Traditional Recipe: Carrot Halwa or Carrot-Milk Concoction

Carrot Halwa or Carrot-Milk Concoction

In the Indian tradition, women learn how to cook from their mothers and their mothers-in-law. Historically, women learned how to run a household and women in elite and upper middle-class families oversaw servants who did the cooking. Every home therefore has collections of interesting traditional recipes. The family’s recipes tell a story, the story of how people lived and cooked at a particular point in time.

The nuances in recipes tell about a family’s place in the social order, their enthusiasm for serving others food as they engage with others in their social class. In India, food can be anything from hunger-satisfier, hedonistic stimulation or merely an object of intellectual and social curiosity that delights the mind and body far from the family’s dining table with one overwhelming bite after another.

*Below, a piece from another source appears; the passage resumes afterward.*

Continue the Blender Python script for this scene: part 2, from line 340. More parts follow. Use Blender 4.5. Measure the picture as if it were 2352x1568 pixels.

Carrot Halwa is a rich concoction of milk-boiled grated carrot and syrup flavoured with cardamom powder. It is a very popular dessert in several parts of India. Across India, the carrot halwa is a cultural phenomenon. Made with various practices and conventions, flavor preferences of carrot halwa is influenced by cultural factors. And these delightful tastes evolve over time with social intermingling and cross-breeding of cooking traditions.

Ingredients

  • Carrot: 2 lb, finely grated
  • 2% Milk: 1/2 of the volume of carrot
  • Sugar: 1/2 of the volume of carrot
  • Half-and-Half: 1/2 a cup
  • Ghee (Clarified Butter): 5 tsp (can substitute with butter)
  • Raisins: 5 tsp
  • Cashew nuts, pistachios, almonds: 10 tsp (broken into small pieces)
  • Cardamom powder: 1/2 tsp

Method

  1. Take a sauce pan and heat 2 teaspoons of ghee; fry raisins and cashew nuts on low heat until lightly roasted. Keep aside.
  2. In the same sauce pan, add grated carrot and milk and boil on a low flame until all the milk evaporates and the mixture looks dry. Keep the sauce pan open during this process; keep stirring regularly.
  3. Add sugar and half-and-half to the boiled carrot, keep stirring until all the sugar melts.
  4. Continue to stir regularly until about 80% of water in the sugar has evaporated.
  5. Add cardamom powder, the remainder of ghee and the roasted raisins and cashew nuts. Stir thoroughly and continue to evaporate the rest of the water in the mixture.
  6. When most of the water has evaporated, switch off the flame and stir. Do not allow the mixture to become hard. Remove the sauce pan from the stove, close the sauce pan and keep aside for 10 minutes.
  7. The carrot halwa is now ready. Serve it warm or chilled.

Notes

  • Makes 5 servings
  • Cooking time: about 75 minutes; slower the cooking, tastier the halwa.
  • Adjust sugar based on preference.
  • Grated carrot can be substituted with grated white pumpkin for another very popular dessert known as Kashi Halwa (named after the town of Kashi, a legendary city in the location of modern-day Varanasi and a prominant pilgrimage centre in India).
  • To make Carrot Burfi, continue to heat the preparation on low flame. Take a plate and apply some ghee/oil to the surface of the plate and transfer the mixture on to the plate to prepare a fairly dense bed. After the halwa solidifies down, cut the bed into rhombus shaped blocks using a knife.